▸ **TASK BRIEF**:
Print word for word the first line of the listing below and every line after it, through the line with "SC.camera = cam". Leave out the pictures and the rest.

▸ **MATERIAL PROVIDED**:
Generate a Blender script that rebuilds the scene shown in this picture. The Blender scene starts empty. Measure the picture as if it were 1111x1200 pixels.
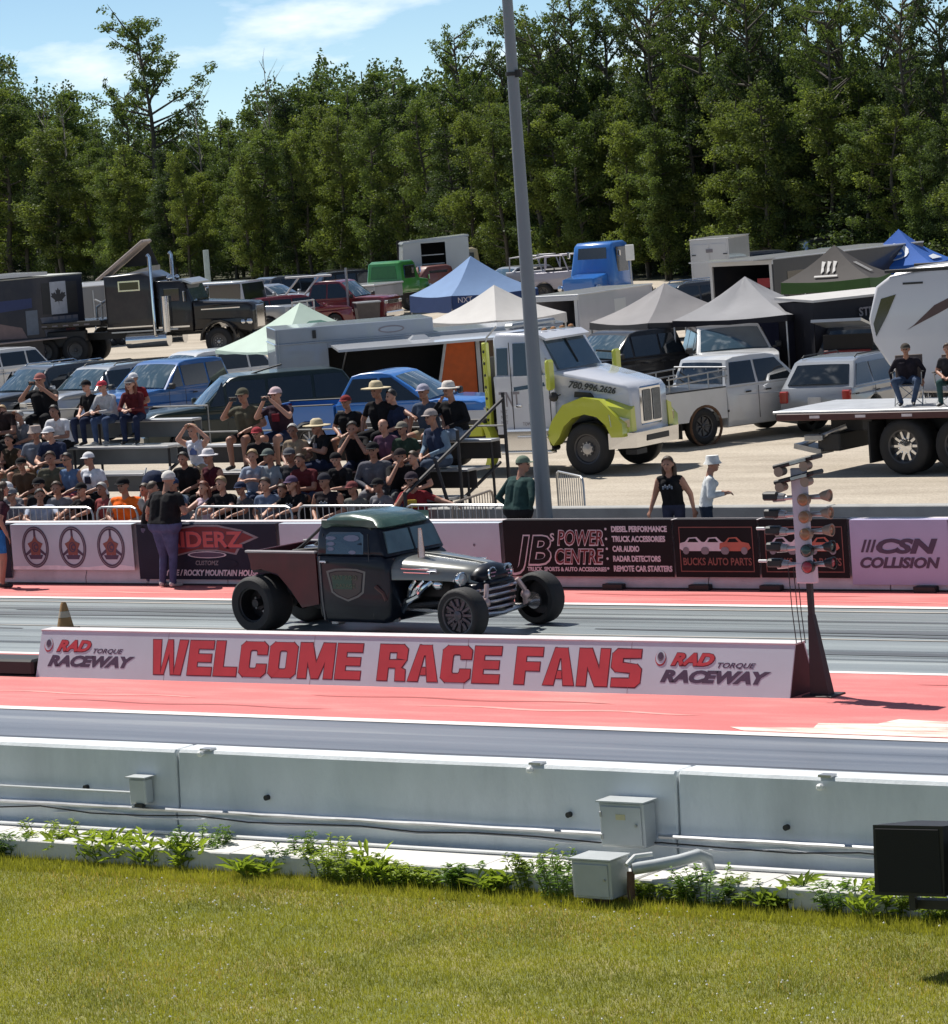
import bpy, bmesh, math, random
import numpy as np
from mathutils import Vector, Matrix
from mathutils.geometry import tessellate_polygon

SC = bpy.context.scene
COL = SC.collection
rad = math.radians

# ------------------------------------------------------------------ camera
# world: +X runs along the drag strip (to the right), +Y across it, away from
# the grandstand the photograph was taken from.
FOCAL, CAM_H = 4290.0, 6.5
YAW, PITCH, ROLL = rad(35.5), rad(5.52), rad(4.25)
def _basis():
    f = Vector((-math.sin(YAW)*math.cos(PITCH), math.cos(YAW)*math.cos(PITCH), -math.sin(PITCH)))
    r = Vector((math.cos(YAW), math.sin(YAW), 0)); u = r.cross(f)
    c, s = math.cos(ROLL), math.sin(ROLL)
    return c*r - s*u, s*r + c*u, f
CR, CU, CF = _basis()
cam_data = bpy.data.cameras.new('camera'); cam = bpy.data.objects.new('camera', cam_data); COL.objects.link(cam)
cam.matrix_world = Matrix(((CR.x, CU.x, -CF.x, 0), (CR.y, CU.y, -CF.y, 0), (CR.z, CU.z, -CF.z, CAM_H), (0, 0, 0, 1)))
cam_data.sensor_fit = 'HORIZONTAL'; cam_data.sensor_width = 36.0
cam_data.lens = 36.0*FOCAL/1111.0
cam_data.clip_start = 1.0; cam_data.clip_end = 3000.0
SC.camera = cam

# ------------------------------------------------------------------ light
SUN_EL = rad(58); SUN_DIR = Vector((-0.955, 0.29, 0)).normalized()
world = bpy.data.worlds.new('World'); SC.world = world; world.use_nodes = True
nt = world.node_tree; nt.nodes.clear()
w_out = nt.nodes.new('ShaderNodeOutputWorld'); w_bg = nt.nodes.new('ShaderNodeBackground')
w_sky = nt.nodes.new('ShaderNodeTexSky'); w_sky.sky_type = 'NISHITA'; w_sky.sun_disc = False
w_sky.sun_elevation = SUN_EL; w_sky.sun_rotation = math.atan2(SUN_DIR.x, SUN_DIR.y)
w_sky.air_density = .45; w_sky.dust_density = 0.0; w_sky.ozone_density = 3.0; w_sky.altitude = 600
w_tc = nt.nodes.new('ShaderNodeTexCoord'); w_map = nt.nodes.new('ShaderNodeMapping')
w_map.inputs['Scale'].default_value = (1, 1, 3.2)
w_n = nt.nodes.new('ShaderNodeTexNoise'); w_n.inputs['Scale'].default_value = 14; w_n.inputs['Detail'].default_value = 7
w_n.inputs['Roughness'].default_value = .55
w_r = nt.nodes.new('ShaderNodeValToRGB')
w_r.color_ramp.elements[0].position = .54; w_r.color_ramp.elements[0].color = (0, 0, 0, 1)
w_r.color_ramp.elements[1].position = .70; w_r.color_ramp.elements[1].color = (.85, .85, .85, 1)
w_mix = nt.nodes.new('ShaderNodeMix'); w_mix.data_type = 'RGBA'
w_mix.inputs['B'].default_value = (11.5, 12.0, 12.6, 1)
nt.links.new(w_tc.outputs['Generated'], w_map.inputs['Vector']); nt.links.new(w_map.outputs['Vector'], w_n.inputs['Vector'])
nt.links.new(w_n.outputs['Fac'], w_r.inputs['Fac']); nt.links.new(w_r.outputs['Color'], w_mix.inputs['Factor'])
w_t = nt.nodes.new('ShaderNodeMix'); w_t.data_type = 'RGBA'; w_t.blend_type = 'MULTIPLY'; w_t.inputs['Factor'].default_value = 1; w_t.inputs['B'].default_value = (1.22, 1.22, 1.08, 1)
nt.links.new(w_sky.outputs['Color'], w_t.inputs['A']); nt.links.new(w_t.outputs['Result'], w_mix.inputs['A']); nt.links.new(w_mix.outputs['Result'], w_bg.inputs['Color'])
w_bg.inputs['Strength'].default_value = 0.082
nt.links.new(w_bg.outputs['Background'], w_out.inputs['Surface'])
sun_d = bpy.data.lights.new('sun', 'SUN'); sun = bpy.data.objects.new('sun', sun_d); COL.objects.link(sun)
sun_d.energy = 5.0; sun_d.angle = rad(.53); sun_d.color = (1.0, .95, .88)
_toward = Vector((SUN_DIR.x*math.cos(SUN_EL), SUN_DIR.y*math.cos(SUN_EL), math.sin(SUN_EL)))
sun.rotation_euler = (-_toward).to_track_quat('-Z', 'Y').to_euler(); sun.location = _toward*60
SC.view_settings.view_transform = 'Standard'; SC.view_settings.look = 'None'
SC.view_settings.exposure = 0.34; SC.view_settings.gamma = 1.0; SC.view_settings.use_curve_mapping = False
SC.cycles.max_bounces = 6; SC.cycles.transparent_max_bounces = 8

# ------------------------------------------------------------------ surveying: photo pixel -> point on the ground / on a plane
def _ray(px, py): return CF + CR*((px-555.5)/FOCAL) - CU*((py-600)/FOCAL)
def G(px, py, z=0.0):
    d = _ray(px, py); t = (z-CAM_H)/d.z; return Vector((t*d.x, t*d.y, z))
def onY(px, py, Y):
    d = _ray(px, py); t = Y/d.y; return Vector((t*d.x, Y, CAM_H+t*d.z))
def pxs(p):      # pixels per metre at a point
    return FOCAL/((Vector(p)-Vector((0, 0, CAM_H))).dot(CF))

# ------------------------------------------------------------------ materials
def lin(r, g, b):
    f = lambda v: ((v/255)/12.92 if v/255 <= .04045 else (((v/255)+.055)/1.055)**2.4)
    return (f(r), f(g), f(b))
MATS = {}
def mat(name, col, rough=.6, metal=0.0, var=.10, scale=6.0, bump=0.0, bscale=60.0, coat=0.0, spec=.5, stretch=None, dirt=0.0, dirtcol=(.12, .10, .08), trans=0.0, alpha=1.0):
    if name in MATS: return MATS[name]
    m = bpy.data.materials.new(name); m.use_nodes = True; n = m.node_tree.nodes; L = m.node_tree.links
    p = n['Principled BSDF']; p.inputs['Roughness'].default_value = rough; p.inputs['Metallic'].default_value = metal
    p.inputs['Coat Weight'].default_value = coat; p.inputs['Coat Roughness'].default_value = .05
    p.inputs['Specular IOR Level'].default_value = spec
    tc = n.new('ShaderNodeTexCoord'); mp = n.new('ShaderNodeMapping'); L.new(tc.outputs['Object'], mp.inputs['Vector'])
    if stretch: mp.inputs['Scale'].default_value = stretch
    nz = n.new('ShaderNodeTexNoise'); nz.inputs['Scale'].default_value = scale; nz.inputs['Detail'].default_value = 5
    L.new(mp.outputs['Vector'], nz.inputs['Vector'])
    r = n.new('ShaderNodeValToRGB'); r.color_ramp.elements[0].position = .3; r.color_ramp.elements[1].position = .7
    c0 = tuple(max(0, c*(1-var)) for c in col); c1 = tuple(min(1, c*(1+var)) for c in col)
    r.color_ramp.elements[0].color = (*c0, 1); r.color_ramp.elements[1].color = (*c1, 1)
    L.new(nz.outputs['Fac'], r.inputs['Fac']); last = r.outputs['Color']
    if dirt > 0:
        n2 = n.new('ShaderNodeTexNoise'); n2.inputs['Scale'].default_value = scale*.37; n2.inputs['Detail'].default_value = 8
        n2.inputs['Roughness'].default_value = .7; L.new(mp.outputs['Vector'], n2.inputs['Vector'])
        r2 = n.new('ShaderNodeValToRGB'); r2.color_ramp.elements[0].position = .48; r2.color_ramp.elements[1].position = .72
        r2.color_ramp.elements[0].color = (0, 0, 0, 1); r2.color_ramp.elements[1].color = (dirt, dirt, dirt, 1)
        L.new(n2.outputs['Fac'], r2.inputs['Fac']); mx = n.new('ShaderNodeMix'); mx.data_type = 'RGBA'
        L.new(r2.outputs['Color'], mx.inputs['Factor']); L.new(last, mx.inputs['A']); mx.inputs['B'].default_value = (*dirtcol, 1); last = mx.outputs['Result']
    L.new(last, p.inputs['Base Color'])
    if bump > 0:
        n3 = n.new('ShaderNodeTexNoise'); n3.inputs['Scale'].default_value = bscale; n3.inputs['Detail'].default_value = 4
        L.new(mp.outputs['Vector'], n3.inputs['Vector']); b = n.new('ShaderNodeBump'); b.inputs['Strength'].default_value = bump; b.inputs['Distance'].default_value = .02
        L.new(n3.outputs['Fac'], b.inputs['Height']); L.new(b.outputs['Normal'], p.inputs['Normal'])
    if trans: p.inputs['Transmission Weight'].default_value = trans
    MATS[name] = m; return m
def leaf_mat(name, col, trans=.45, var=.35, spec=.35, tint=(1.5, 1.5, .7), nscale=1.1):
    if name in MATS: return MATS[name]
    m = bpy.data.materials.new(name); m.use_nodes = True; n = m.node_tree.nodes; L = m.node_tree.links
    n.clear(); out = n.new('ShaderNodeOutputMaterial'); d = n.new('ShaderNodeBsdfPrincipled'); t = n.new('ShaderNodeBsdfTranslucent'); mx = n.new('ShaderNodeMixShader')
    d.inputs['Roughness'].default_value = .5; d.inputs['Specular IOR Level'].default_value = spec
    g = n.new('ShaderNodeNewGeometry'); oi = n.new('ShaderNodeObjectInfo')
    nz = n.new('ShaderNodeTexNoise'); nz.inputs['Scale'].default_value = nscale; nz.inputs['Detail'].default_value = 4; L.new(g.outputs['Position'], nz.inputs['Vector'])
    w = n.new('ShaderNodeTexWhiteNoise'); w.noise_dimensions = '1D'; L.new(g.outputs['Random Per Island'], w.inputs['W'])
    a = n.new('ShaderNodeMath'); a.operation = 'MULTIPLY_ADD'; L.new(w.outputs['Value'], a.inputs[0]); a.inputs[1].default_value = .35; L.new(nz.outputs['Fac'], a.inputs[2])
    b = n.new('ShaderNodeMath'); b.operation = 'MULTIPLY_ADD'; L.new(oi.outputs['Random'], b.inputs[0]); b.inputs[1].default_value = .3; L.new(a.outputs[0], b.inputs[2])
    r = n.new('ShaderNodeValToRGB'); r.color_ramp.elements[0].position = .45; r.color_ramp.elements[1].position = 1.05
    r.color_ramp.elements[0].color = (col[0]*(1-var), col[1]*(1-var), col[2]*(1-var*.6), 1)
    r.color_ramp.elements[1].color = (col[0]*(1+var*1.6), col[1]*(1+var), col[2]*(1+var*.3), 1)
    L.new(b.outputs[0], r.inputs['Fac']); L.new(r.outputs['Color'], d.inputs['Base Color'])
    tm = n.new('ShaderNodeMix'); tm.data_type = 'RGBA'; tm.blend_type = 'MULTIPLY'; tm.inputs['Factor'].default_value = 1
    L.new(r.outputs['Color'], tm.inputs['A']); tm.inputs['B'].default_value = (*tint, 1); L.new(tm.outputs['Result'], t.inputs['Color'])
    mx.inputs['Fac'].default_value = trans; L.new(d.outputs[0], mx.inputs[1]); L.new(t.outputs[0], mx.inputs[2]); L.new(mx.outputs[0], out.inputs['Surface'])
    MATS[name] = m; return m
def glass(name='dark_glass', col=(.012, .016, .02), rough=.06, spec=.8):
    return mat(name, col, rough, 0, .1, 3, coat=.6, spec=spec)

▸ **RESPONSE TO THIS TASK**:
Generate a Blender script that rebuilds the scene shown in this picture. The Blender scene starts empty. Measure the picture as if it were 1111x1200 pixels.
import bpy, bmesh, math, random
import numpy as np
from mathutils import Vector, Matrix
from mathutils.geometry import tessellate_polygon

SC = bpy.context.scene
COL = SC.collection
rad = math.radians

# ------------------------------------------------------------------ camera
# world: +X runs along the drag strip (to the right), +Y across it, away from
# the grandstand the photograph was taken from.
FOCAL, CAM_H = 4290.0, 6.5
YAW, PITCH, ROLL = rad(35.5), rad(5.52), rad(4.25)
def _basis():
    f = Vector((-math.sin(YAW)*math.cos(PITCH), math.cos(YAW)*math.cos(PITCH), -math.sin(PITCH)))
    r = Vector((math.cos(YAW), math.sin(YAW), 0)); u = r.cross(f)
    c, s = math.cos(ROLL), math.sin(ROLL)
    return c*r - s*u, s*r + c*u, f
CR, CU, CF = _basis()
cam_data = bpy.data.cameras.new('camera'); cam = bpy.data.objects.new('camera', cam_data); COL.objects.link(cam)
cam.matrix_world = Matrix(((CR.x, CU.x, -CF.x, 0), (CR.y, CU.y, -CF.y, 0), (CR.z, CU.z, -CF.z, CAM_H), (0, 0, 0, 1)))
cam_data.sensor_fit = 'HORIZONTAL'; cam_data.sensor_width = 36.0
cam_data.lens = 36.0*FOCAL/1111.0
cam_data.clip_start = 1.0; cam_data.clip_end = 3000.0
SC.camera = cam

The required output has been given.